Altered States: The United States and Japan since the Occupation

By Michael Schaller | Go to book overview

10
THE NEW FRONTIER IN THE PACIFIC

THE three years that followed the security treaty crisis proved unusually convivial. Chastened by the upheaval of 1960, President John F. Kennedy and Prime Minister Ikeda Hayato shifted the focus of bilateral relations away from military issues and back toward trade, a subject in which both sides perceived mutual advantage. Like Eisenhower, Kennedy believed that increasing economic interdependence would link Japan more firmly to the Western alliance. And, like his mentor, Yoshida Shigeru, Ikeda recognized that only the United States could provide the outlet for trade expansion on which Japan's export-oriented economy and conservative hegemony depended. The appointment of an exceptionally able ambassador to Tokyo, Edwin O. Reischauer, improved contacts between both countries. Disagreements over China, Okinawa, and trade continued during the early 1960s, but Washington and Tokyo contained them without harming the alliance.
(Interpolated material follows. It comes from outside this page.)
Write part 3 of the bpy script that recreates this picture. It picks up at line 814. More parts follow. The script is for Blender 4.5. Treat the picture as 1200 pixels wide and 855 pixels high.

Although Eisenhower had feared the treaty crisis would become a major issue in the presidential election, Ikeda's quick restoration of order removed Japan from American headlines. Democratic candidates linked the treaty riots to a general malaise attributed to Eisenhower-Nixon foreign policy, including the U-2 shootdown, Paris summit failure, Cuban Revolution, and "missile gap." Harvard Professor Edwin O. Reischauer set the standard for informed criticism in an article he published in the influential journal Foreign Affairs. The "dean" of America's academic Japan experts complained that the Eisenhower administration's handling of the security treaty, its emphasis on Japan as a military ally, and its close tie to Kishi had alienated the bulk of otherwise friendly Japanese. It was a grave mistake to dismiss Japanese anger with America as a Communist plot.